Um dos passeios do qual  guardo lembranças com carinho foi feito em 1960. Eu e minha família fomos passar alguns dias na famosa estância de Campos de Jordão. Posteriormente tive a oportunidade de retornar inúmeras vezes a bela cidade, passando férias de inverno, mas essa primeira vez foi divertida e diferente. A cidade ainda não era a potência turística que hoje é. Haviam alguns poucos hotéis e pousadas,  nenhuma grande malharia, nem centros de compras e campings. Haviam  muitos sanatórios e casas de saúde e uma linda vegetação. Exuberante, intocável, bela, extremamente bela.

Fomos em sete pessoas: eu, Nicola, Neusa e Nereide, um casal de compadres ( naquele  tempo a gente se tratava dessa forma) e uma tia portuguesa, Albina.

Seguimos de ônibus de carreira pela Via Dutra e depois pegamos a estrada serrana para Campos de Jordão. Naquele tempo uma estrada íngreme, estreita, perigosa, com curvas  e abismos.  Uma viagem demorada e tensa, mas com uma paisagem deslumbrante. O difícil acesso a pequena cidade no topo da serra, realmente dificultava  o  acesso a maioria das pessoas.

Dizia-se que o clima de Campos de Jordão era o mais puro que havia e por isso muitas pessoas que tinham problemas de saúde pulmonar  se tratavam na cidade.

E então, chegamos a Abernéssia, centro da cidade onde ficava a rodoviária e a estação do trem.

Já era noite, aliás bem escura.... e, para completar o quadro,  chovia muito.

Pegamos uma perua que nos levou a nosso destino: uma pousada no Vale Encantado.

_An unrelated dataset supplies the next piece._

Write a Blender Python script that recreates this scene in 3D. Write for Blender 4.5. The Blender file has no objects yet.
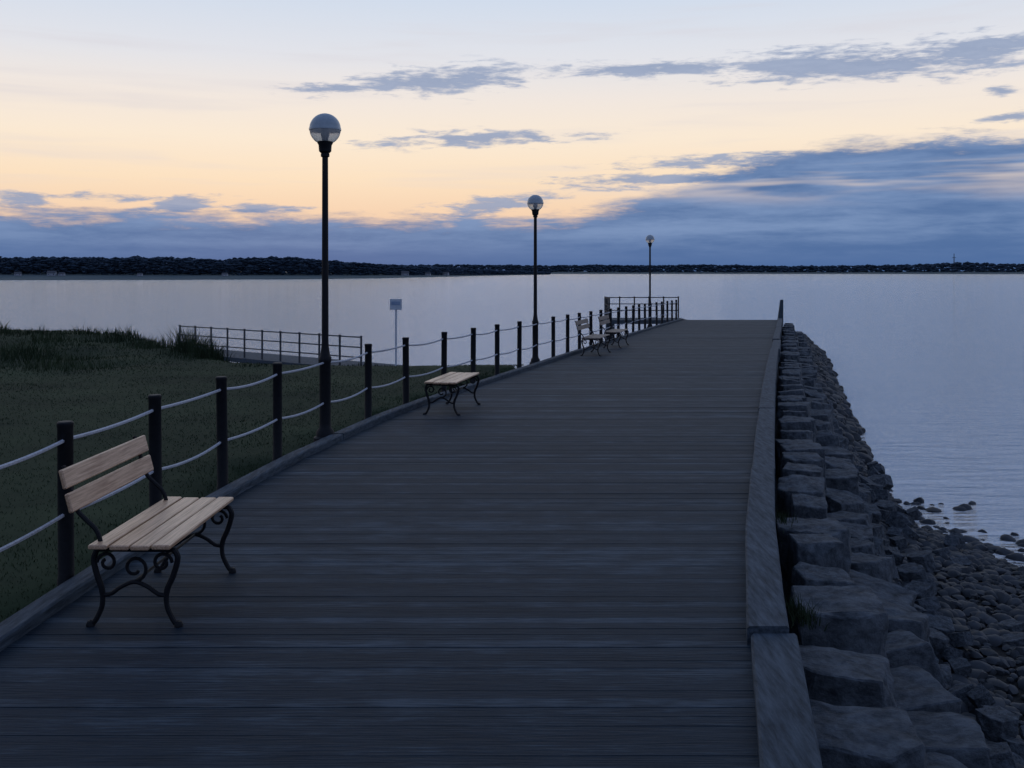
import bpy, bmesh, math, random
import numpy as np
from mathutils import Vector, Matrix, noise as mnoise
random.seed(7); rng=np.random.default_rng(7)
scene=bpy.context.scene
col=scene.collection
# ------------------------------------------------------------------ layout
CAMZ=1.92; WZ=-2.0
FY=[-6,2,4.8,6.15,7.48,8.76,10.1,11.4,12.9,14.4,16,25,39.5,48.5,60]
FX=[-3.1,-2.9,-2.80,-2.74,-2.67,-2.54,-2.36,-2.13,-1.86,-1.53,-1.1,1.38,5.41,8.1,11.4]
CY=[-6,3.86,5.35,7.14,11.36,20.5,48.5,60]
CX=[-1.2,.94,1.257,1.67,2.76,5.2,12.9,16.1]
def fen(y): return float(np.interp(y,FY,FX))
def cur(y): return float(np.interp(y,CY,CX))
def dz(y): return -0.0125*math.log(1+math.exp(min(50,(y-12)*1.0)))
END=48.6
def s2l(c):
    c/=255.0
    return c/12.92 if c<=0.04045 else ((c+0.055)/1.055)**2.4
def srgb(r,g,b): return (s2l(r),s2l(g),s2l(b),1)
def smooth(a,b,x):
    t=max(0,min(1,(x-a)/(b-a))); return t*t*(3-2*t)
# ------------------------------------------------------------------ mesh builder
class MB:
    def __init__(s): s.v=[]; s.f=[]; s.m=[]
    def add(s,v,f,m=0):
        o=len(s.v); s.v+= [tuple(p) for p in v]; s.f+=[tuple(i+o for i in q) for q in f]; s.m+=[m]*len(f)
    def box(s,a,b,m=0,M=None):
        x0,y0,z0=a; x1,y1,z1=b
        v=[Vector(p) for p in((x0,y0,z0),(x1,y0,z0),(x1,y1,z0),(x0,y1,z0),(x0,y0,z1),(x1,y0,z1),(x1,y1,z1),(x0,y1,z1))]
        if M is not None: v=[M@p for p in v]
        s.add(v,[(0,3,2,1),(4,5,6,7),(0,1,5,4),(1,2,6,5),(2,3,7,6),(3,0,4,7)],m)
    def hexa(s,v,m=0):
        s.add(v,[(0,3,2,1),(4,5,6,7),(0,1,5,4),(1,2,6,5),(2,3,7,6),(3,0,4,7)],m)
    def tube(s,pts,r,n=8,m=0):
        pts=[Vector(p) for p in pts]; N=len(pts)
        rs=r if isinstance(r,(list,tuple)) else [r]*N
        t0=(pts[1]-pts[0]).normalized()
        up=Vector((0,0,1)) if abs(t0.z)<.9 else Vector((1,0,0))
        nrm=(up-t0*up.dot(t0)).normalized(); v=[];f=[]
        for i,p in enumerate(pts):
            t=(pts[min(i+1,N-1)]-pts[max(i-1,0)]).normalized()
            nrm=(nrm-t*nrm.dot(t)).normalized(); b=t.cross(nrm)
            for k in range(n):
                a=2*math.pi*k/n; v.append(p+(nrm*math.cos(a)+b*math.sin(a))*rs[i])
        for i in range(N-1):
            for k in range(n):
                k2=(k+1)%n; f.append((i*n+k,i*n+k2,(i+1)*n+k2,(i+1)*n+k))
        f.append(tuple(range(n))[::-1]); f.append(tuple((N-1)*n+k for k in range(n)))
        s.add(v,f,m)
    def lathe(s,prof,n=20,c=(0,0,0),m=0):
        v=[];f=[]
        for r,z in prof:
            for k in range(n):
                a=2*math.pi*k/n; v.append((c[0]+r*math.cos(a),c[1]+r*math.sin(a),c[2]+z))
        for i in range(len(prof)-1):
            for k in range(n):
                k2=(k+1)%n; f.append((i*n+k,i*n+k2,(i+1)*n+k2,(i+1)*n+k))
        f.append(tuple(range(n))[::-1]); f.append(tuple((len(prof)-1)*n+k for k in range(n)))
        s.add(v,f,m)
    def mesh(s,name,mats,smooth_=False,bevel=0):
        me=bpy.data.meshes.new(name); me.from_pydata(s.v,[],s.f)
        for mt in mats: me.materials.append(mt)
        me.polygons.foreach_set("material_index",s.m)
        if bevel:
            bm=bmesh.new(); bm.from_mesh(me)
            bmesh.ops.bevel(bm,geom=[e for e in bm.edges if len(e.link_faces)==2 and e.calc_face_angle(0)>.6],offset=bevel,segments=1,affect='EDGES')
            bm.to_mesh(me); bm.free()
        if smooth_: 
            me.shade_smooth()
            try: me.set_sharp_from_angle(angle=math.radians(40))
            except Exception: pass
        me.update(); return me
def obj(name,me,parent=None,loc=(0,0,0),rot=(0,0,0)):
    o=bpy.data.objects.new(name,me); col.objects.link(o); o.location=loc; o.rotation_euler=rot
    if parent: o.parent=parent
    return o
def info(o,label=None,cat=None,group=None,kind=None):
    if label:o["label"]=label
    if cat:o["category"]=cat
    if group:o["group"]=group
    if kind:o["kind"]=kind
# ------------------------------------------------------------------ materials
def mat(name,c1,c2,scale=5,rough=.7,bump=.3,bdist=.01,stretch=(1,1,1),metal=0,detail=6,spec=.5,coords='Object',lo=.32,hi=.68):
    m=bpy.data.materials.new(name); m.use_nodes=True; nt=m.node_tree; N=nt.nodes; L=nt.links
    b=N['Principled BSDF']; tc=N.new('ShaderNodeTexCoord'); mp=N.new('ShaderNodeMapping')
    mp.inputs['Scale'].default_value=stretch; L.new(tc.outputs[coords],mp.inputs[0])
    n=N.new('ShaderNodeTexNoise'); n.inputs['Scale'].default_value=scale; n.inputs['Detail'].default_value=detail; n.inputs['Roughness'].default_value=.65
    L.new(mp.outputs[0],n.inputs['Vector'])
    r=N.new('ShaderNodeValToRGB'); r.color_ramp.elements[0].position=lo; r.color_ramp.elements[1].position=hi
    r.color_ramp.elements[0].color=(*c1,1); r.color_ramp.elements[1].color=(*c2,1)
    L.new(n.outputs[0],r.inputs[0]); L.new(r.outputs[0],b.inputs['Base Color'])
    b.inputs['Roughness'].default_value=rough; b.inputs['Metallic'].default_value=metal; b.inputs['Specular IOR Level'].default_value=spec
    if bump:
        bp=N.new('ShaderNodeBump'); bp.inputs['Strength'].default_value=bump; bp.inputs['Distance'].default_value=bdist
        L.new(n.outputs[0],bp.inputs['Height']); L.new(bp.outputs[0],b.inputs['Normal'])
    return m
M_iron=mat('black_iron',(.005,.006,.008),(.011,.012,.015),30,.6,.2,.002,spec=.22)
M_wood=mat('bench_wood',(.33,.18,.095),(.74,.49,.31),12,.36,.25,.002,stretch=(9,.3,7),detail=4,spec=.5)
M_wood2=mat('aged_bench_wood',(.10,.075,.06),(.22,.17,.14),14,.6,.25,.002,stretch=(6,.5,6),detail=4)
M_rope=mat('pale_rope',(.30,.31,.35),(.5,.51,.55),60,.6,.5,.004,detail=3)
M_curb=mat('weathered_timber',(.018,.027,.036),(.080,.103,.128),9,.8,.7,.012,stretch=(4,.5,4),detail=8,spec=.2)
M_rock=mat('dark_granite',(.020,.025,.031),(.115,.13,.147),5,.85,.9,.035,detail=8,spec=.25)
M_pebble=mat('wet_cobble',(.012,.015,.018),(.050,.056,.065),3,.7,.3,.01,detail=4,spec=.35)
M_grav=mat('gravel',(.005,.005,.006),(.016,.017,.018),9,.85,.8,.03,detail=7,spec=.2)
M_grass=mat('lawn',(.014,.023,.013),(.040,.056,.028),.45,.95,.5,.03,detail=9,spec=.1)
M_blade=mat('grass_blades',(.016,.027,.014),(.048,.066,.031),.35,.85,0,.01,detail=5,spec=.1)
M_grey=mat('galvanised_rail',(.03,.034,.04),(.06,.066,.075),20,.5,.1,.002,detail=3)
M_tree=mat('distant_wood',(.035,.055,.082),(.050,.072,.10),.05,.95,0,.01,spec=.05,detail=2)  # aerial haze painted into the tree albedo, bluish and lightened
M_land=mat('distant_shore',(.085,.115,.125),(.13,.155,.15),.02,.95,0,.01,spec=.05,detail=3)  # pale land tone with distance haze mixed into its colour
M_hwall=mat('house_wall',(.26,.27,.3),(.4,.41,.44),.5,.8,0,.01,detail=2)
M_hroof=mat('house_roof',(.04,.045,.055),(.07,.07,.08),.5,.8,0,.01,detail=2)
M_sign=mat('sign_white',(.46,.51,.58),(.56,.61,.68),12,.5,0,.01,detail=2)
M_blue=mat('sign_blue',(.22,.30,.44),(.28,.36,.5),12,.5,0,.01,detail=2)
M_cap=mat('lamp_cap',(.26,.31,.35),(.36,.41,.45),9,.3,0,.01,detail=3)
M_glass=bpy.data.materials.new('frosted_globe'); M_glass.use_nodes=True
b=M_glass.node_tree.nodes['Principled BSDF']; b.inputs['Base Color'].default_value=(.72,.70,.68,1); b.inputs['Roughness'].default_value=.3
b.inputs['Transmission Weight'].default_value=.55; b.inputs['IOR'].default_value=1.12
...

Nicola me afirmava que o lugar era lindo... mas naquele instante, eu estava muito assustada.. Após uma viagem cansativa e estressante, ainda seguíamos por caminhos escuros até um lugar desconhecido. Pensava, aonde eu vim parar?

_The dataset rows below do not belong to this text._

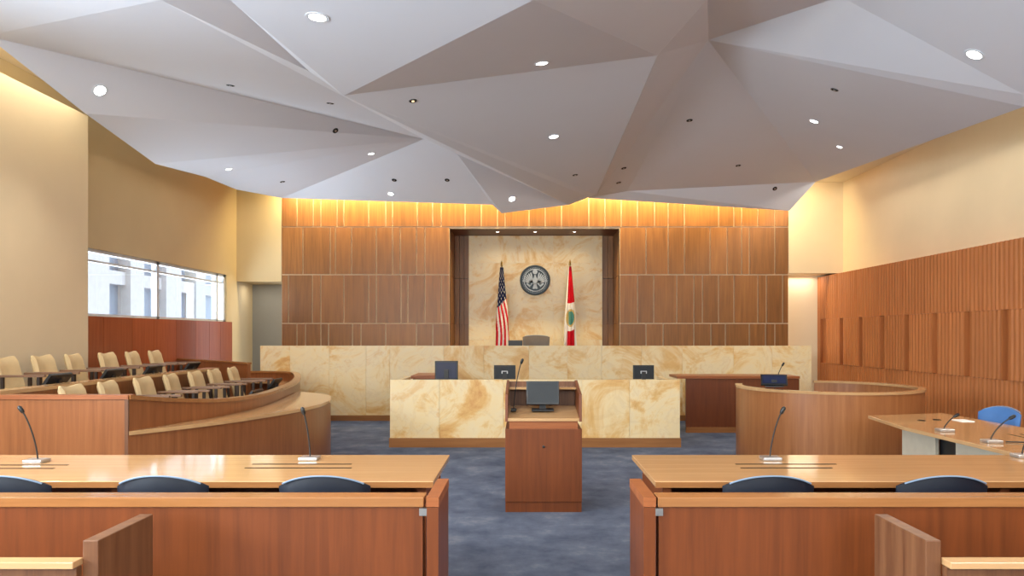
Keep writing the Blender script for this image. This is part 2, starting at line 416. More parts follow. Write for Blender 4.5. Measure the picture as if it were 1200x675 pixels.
# off-picture continuation towards the gallery
V['a0'] = Vector((-5.0, 2.5, 4.3)); V['l0'] = Vector((-2.6, 2.5, 4.2)); V['o0'] = Vector((.2, 2.4, 4.0)); V['d0'] = Vector((1.9, 2.4, 4.62)); V['r0'] = Vector((5.9, 2.4, 4.4))
tris = [
 # left facets
 ('B', 'P1', 'Q'), ('A', 'B', 'Q'), ('P1', 'P2', 'Q'), ('P2', 'P3', 'Q'), ('P3', 'P4', 'Q'),
 ('P4', 'T', 'Q'), ('Q', 'T', 'S'), ('S', 'T', 'U'), ('S', 'U', 'W'),
 # long pale band
 ('A', 'Q', 'L'), ('L', 'Q', 'J'), ('J', 'Q', 'I'), ('Q', 'S', 'I'), ('S', 'W', 'I'), ('I', 'W', 'K'),
 # sliver, pale blue facet
 ('L', 'J', 'N'), ('N', 'J', 'I'), ('N', 'I', 'O'),
 # central
 ('O', 'I', 'E'), ('O', 'E', 'D'), ('I', 'K', 'G'), ('I', 'G', 'E'),
 ('a0', 'A', 'L'), ('a0', 'L', 'l0'), ('l0', 'L', 'N'), ('l0', 'N', 'O'), ('l0', 'O', 'o0'), ('o0', 'O', 'D'), ('o0', 'D', 'd0')]
trisR = [('D2', 'E2', 'X'), ('D2', 'X', 'Y'), ('E2', 'G2', 'X'), ('G2', 'K2', 'X'), ('K2', 'Z', 'X'), ('K2', 'ZZ', 'Z'), ('K2', 'V2', 'ZZ'), ('G2', 'V2', 'K2'),
 ('X', 'Z', 'RE'), ('X', 'RE', 'RB'), ('Y', 'X', 'RB'), ('Y', 'RB', 'RT'), ('d0', 'D2', 'Y'), ('d0', 'Y', 'r0'), ('r0', 'Y', 'RT'), ('E2', 'G2', 'G') ]
trisR = trisR[:-1]
def cloud(tr, name):
    names = sorted({n for t in tr for n in t}); ix = {n: i for i, n in enumerate(names)}
    me = bpy.data.meshes.new(name); fs = []
    for t in tr:
        a, b, c = (V[n] for n in t)
        fs.append(tuple(ix[n] for n in t) if (b-a).cross(c-a).z < 0 else tuple(ix[n] for n in t[::-1]))
    me.from_pydata([V[n] for n in names], [], fs); me.materials.append(M['plaster'])
    o = bpy.data.objects.new(name, me); C.objects.link(o)
    s = o.modifiers.new('thick', 'SOLIDIFY'); s.thickness = .06; s.offset = -1
    return struct(o)
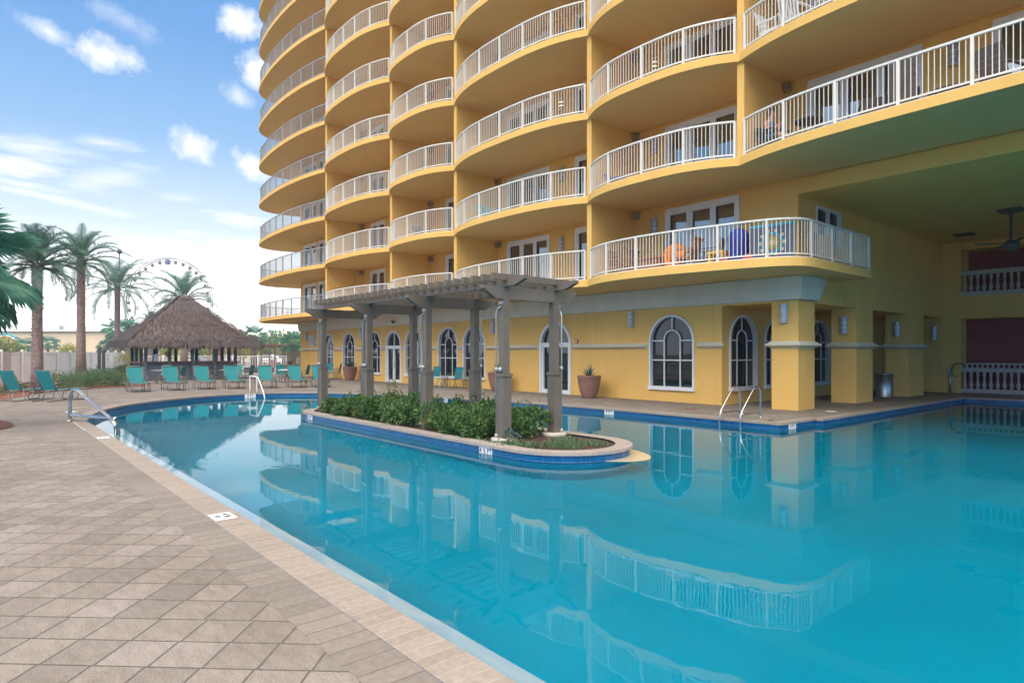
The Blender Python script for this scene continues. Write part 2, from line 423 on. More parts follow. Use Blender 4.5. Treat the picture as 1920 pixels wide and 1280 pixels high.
W = bpy.data.worlds.new('World'); SC.world = W; W.use_nodes = True
nt = W.node_tree; bg = nt.nodes['Background']
sky = N(nt, 'ShaderNodeTexSky', sky_type='NISHITA'); sky.sun_disc = False
sky.sun_elevation = SUN_EL; sky.sun_rotation = math.atan2(sun_dir.x, sun_dir.y); sky.dust_density = .6; sky.air_density = 1.0; sky.ozone_density = 2.0
tc = N(nt, 'ShaderNodeTexCoord')
dirv = tc.outputs['Generated']
sp = N(nt, 'ShaderNodeSeparateXYZ'); nt.links.new(dirv, sp.inputs[0])
def vdot(v):
    n = N(nt, 'ShaderNodeVectorMath', operation='DOT_PRODUCT'); nt.links.new(dirv, n.inputs[0]); n.inputs[1].default_value = tuple(v)
    return n.outputs['Value']
def sdir(px, py):
    u = (px-CXP)/FPX; v = (HYP-py)/FPX
    return Vector((FW[0]+u*RT[0], FW[1]+u*RT[1], v)).normalized()
base = N(nt, 'ShaderNodeVectorMath', operation='SCALE'); nt.links.new(sky.outputs[0], base.inputs[0]); base.inputs['Scale'].default_value = .085
# blue of the clear part of the sky, paling to white towards the horizon
el = mth(nt, 'ARCSINE', sp.outputs[2])
grad = ramp(nt, [(0.0, (2.0,1.95,1.9)), (.07, (1.45,1.45,1.45)), (.125, (.68,.83,.97)), (.21, (.26,.5,.83)), (.31, (.12,.345,.74)), (.6, (.085,.3,.7)), (1, (.09,.28,.65))])
nt.links.new(mth(nt, 'DIVIDE', el, R(80), True), grad.inputs['Fac'])
skyc = mixc(nt, .92, base.outputs[0], grad.outputs[0])
# unseen bright cloud sheet, added behind the viewer to light the facade
nzb = N(nt, 'ShaderNodeTexNoise'); nzb.inputs['Scale'].default_value = 2.2; nzb.inputs['Detail'].default_value = 6
nt.links.new(dirv, nzb.inputs['Vector'])
back = mth(nt, 'MULTIPLY', mth(nt, 'SUBTRACT', vdot((-FW[0]*.9+RT[0]*.1, -FW[1]*.9+RT[1]*.1, .35)), .12), 2.2, True)
lowfade = mth(nt, 'DIVIDE', mth(nt, 'SUBTRACT', sp.outputs[2], .22), .3, True)
sheet = mth(nt, 'MULTIPLY', mth(nt, 'MULTIPLY', back, lowfade), mth(nt, 'ADD', .6, mth(nt, 'MULTIPLY', nzb.outputs['Fac'], .8)), False)
bk = mth(nt, 'MULTIPLY', mth(nt, 'SUBTRACT', vdot((-FW[0], -FW[1], 0)), -.1), 1.6, True)
skyc = mixc(nt, bk, skyc, mixc(nt, mth(nt, 'DIVIDE', sp.outputs[2], .5, True), (.13,.55,1.3), (.4,.85,1.5)))
skyc = mixc(nt, mth(nt, 'MINIMUM', sheet, 1.0), skyc, (4.7, 4.2, 3.5))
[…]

Chegando a frente da pousada, uma tênue luz saía de dentro da casinha...Só havia aquela luz... e o escuro nos rodeava, permitindo que a minha imaginação aflorasse a pleno vapor...Naquele instante não queria ficar ali...apenas escutava o barulho da chuva, piados de morcegos e coaxar de sapos. Mas, como voltar ? Olhava para meu marido e para todos e  nem podia  pensar em comentar meus pensamentos.

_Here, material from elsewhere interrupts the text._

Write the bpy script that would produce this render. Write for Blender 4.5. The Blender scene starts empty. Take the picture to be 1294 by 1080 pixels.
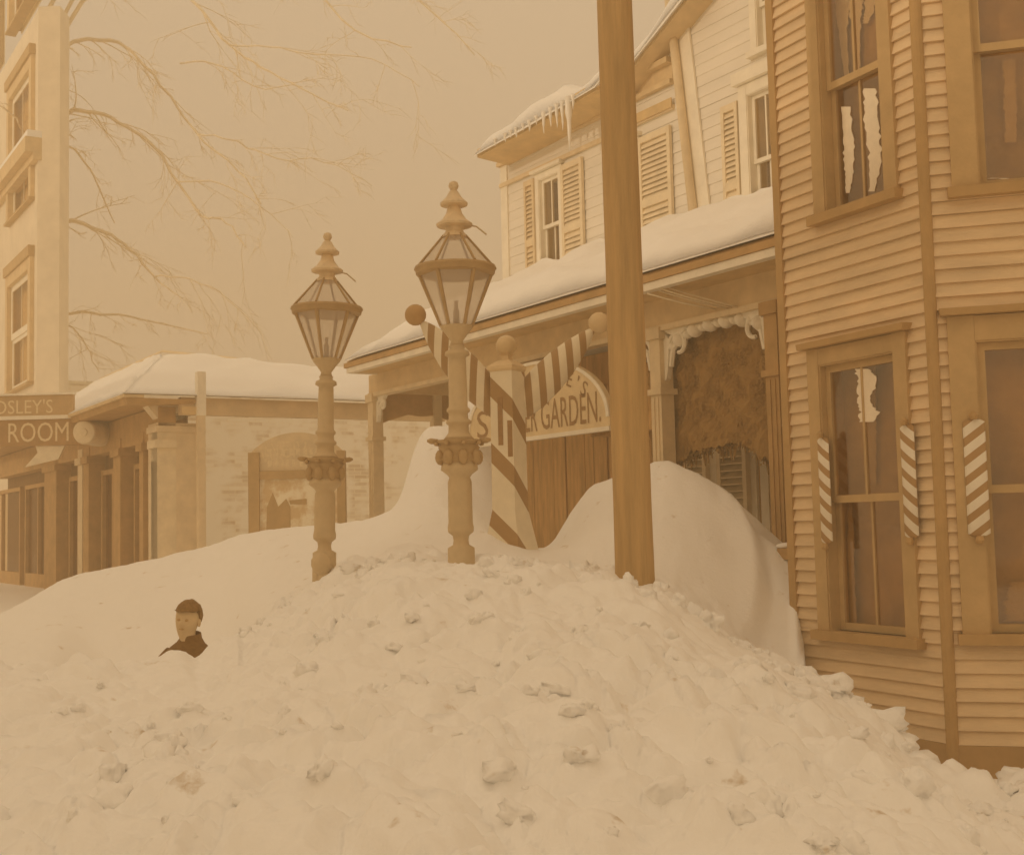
import bpy, math, random
import numpy as np
from mathutils import Vector, Matrix, noise as mn
random.seed(7)
R = math.radians
SC = bpy.context.scene
COL = SC.collection

# ------------------------------------------------------------------ camera
FPX, CX, CY = 1600.0, 647.0, 540.0
EYE = 2.0
TH, RO = R(4.47), R(1.4)
cF = Vector((0, math.cos(TH), math.sin(TH)))
cR0 = Vector((1, 0, 0)); cU0 = Vector((0, -math.sin(TH), math.cos(TH)))
cU = cU0*math.cos(RO) + cR0*math.sin(RO)
cR = cR0*math.cos(RO) - cU0*math.sin(RO)
CAM = Vector((0, 0, EYE))
cam = bpy.data.cameras.new("camera"); camo = bpy.data.objects.new("camera", cam); COL.objects.link(camo)
cam.sensor_width = 36; cam.lens = 36*FPX/1294; cam.clip_end = 500; cam.clip_start = .05
camo.matrix_world = Matrix(((cR.x, cU.x, -cF.x, CAM.x), (cR.y, cU.y, -cF.y, CAM.y), (cR.z, cU.z, -cF.z, CAM.z), (0, 0, 0, 1)))
SC.camera = camo
def ray(px, py): return cF + cR*((px-CX)/FPX) + cU*((CY-py)/FPX)
def at(px, py, Y):
    d = ray(px, py); return CAM + d*(Y/d.y)

# ------------------------------------------------------------------ materials
def nodes(name):
    m = bpy.data.materials.new(name); m.use_nodes = True
    nt = m.node_tree; b = nt.nodes['Principled BSDF']
    return m, nt, b
def math_node(nt, op, a, b=None):
    n = nt.nodes.new('ShaderNodeMath'); n.operation = op
    for i, v in enumerate((a, b)):
        if v is None: continue
        if isinstance(v, (int, float)): n.inputs[i].default_value = v
        else: nt.links.new(v, n.inputs[i])
    return n.outputs[0]
def mat(name, c, rough=.75, var=.12, scale=3.0, bump=.0, bscale=40, stretch=(1, 1, 1), spec=.25, c2=None, thr=None):
    m, nt, b = nodes(name)
    b.inputs['Roughness'].default_value = rough
    b.inputs['Specular IOR Level'].default_value = spec
    tc = nt.nodes.new('ShaderNodeTexCoord'); mp = nt.nodes.new('ShaderNodeMapping')
    mp.inputs['Scale'].default_value = stretch
    nt.links.new(tc.outputs['Object'], mp.inputs['Vector'])
    n = nt.nodes.new('ShaderNodeTexNoise'); n.inputs['Scale'].default_value = scale; n.inputs['Detail'].default_value = 6
    n.inputs['Roughness'].default_value = .65
    nt.links.new(mp.outputs[0], n.inputs['Vector'])
    r = nt.nodes.new('ShaderNodeValToRGB')
    k = [min(1, v*(1+var)) for v in c]; d = c2 if c2 else [v*(1-var) for v in c]
    p0, p1 = thr if thr else (.32, .68)
    r.color_ramp.elements[0].position = p0; r.color_ramp.elements[0].color = (*d, 1)
    r.color_ramp.elements[1].position = p1; r.color_ramp.elements[1].color = (*k, 1)
    nt.links.new(n.outputs['Fac'], r.inputs['Fac']); nt.links.new(r.outputs[0], b.inputs['Base Color'])
    if bump:
        n2 = nt.nodes.new('ShaderNodeTexNoise'); n2.inputs['Scale'].default_value = bscale; n2.inputs['Detail'].default_value = 5
        nt.links.new(mp.outputs[0], n2.inputs['Vector'])
        bp = nt.nodes.new('ShaderNodeBump'); bp.inputs['Strength'].default_value = bump; bp.inputs['Distance'].default_value = .02
        nt.links.new(n2.outputs['Fac'], bp.inputs['Height']); nt.links.new(bp.outputs[0], b.inputs['Normal'])
    return m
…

Descemos  da perua, descarregamos nossas maletas e adentramos a pousada.

Uma sala agradável e aconchegante nos esperava, com uma lareira acesa e uma boa mesa posta com uma sopa quentinha.

Parece que meus pesadelos começavam a se dissipar...mas, a noite tudo parece mais terrível...

Finalmente a chuva parou e fomos descansar em nossos quartos.

Apenas um barulho intermitente de água correndo permanecia em nossos ouvidos...

E assim adormeci...cansada.

Ao amanhecer,  acordamos com novos sons. Abrimos a janela e... Que paisagem deslumbrante!

Realmente um Vale Encantado.

Pássaros, muitos pássaros voavam quase entrando em nossa janela.

Uma brisa fresca da manhã, misturada com o cheiro de grama molhada...Indescritível.

E, bem perto de nossa pousada, uma linda cachoeira caía, brilhante, mostrando toda a sua  beleza ao receber os primeiros raios de sol...

O riacho corria próximo  à casa...  

E toda aquela impressão inicial se dissipou.

Estávamos em um lugar mágico...

Um lugar que nunca mais eu vi em Campos do Jordão.

Saímos andando a pé, visitando todos os arredores... um contato agradável com a natureza, descobrindo trilhas e pontes, caminhos e  alamedas.  

Andamos a cavalo.

Visitamos a cachoeira e o Palácio do Governo.

Sem movimento, sem compras, sem trânsito ou congestionamento. Apenas o prazer de estar junto a natureza e senti-la intensamente.

Hoje Campos do Jordão é sinônimo de luxo, dinheiro, shopping centers e desfile de carros, excursões e mais excursões.

O encantamento ficou para trás.

Sobraram apenas as lembranças...e muita saudade.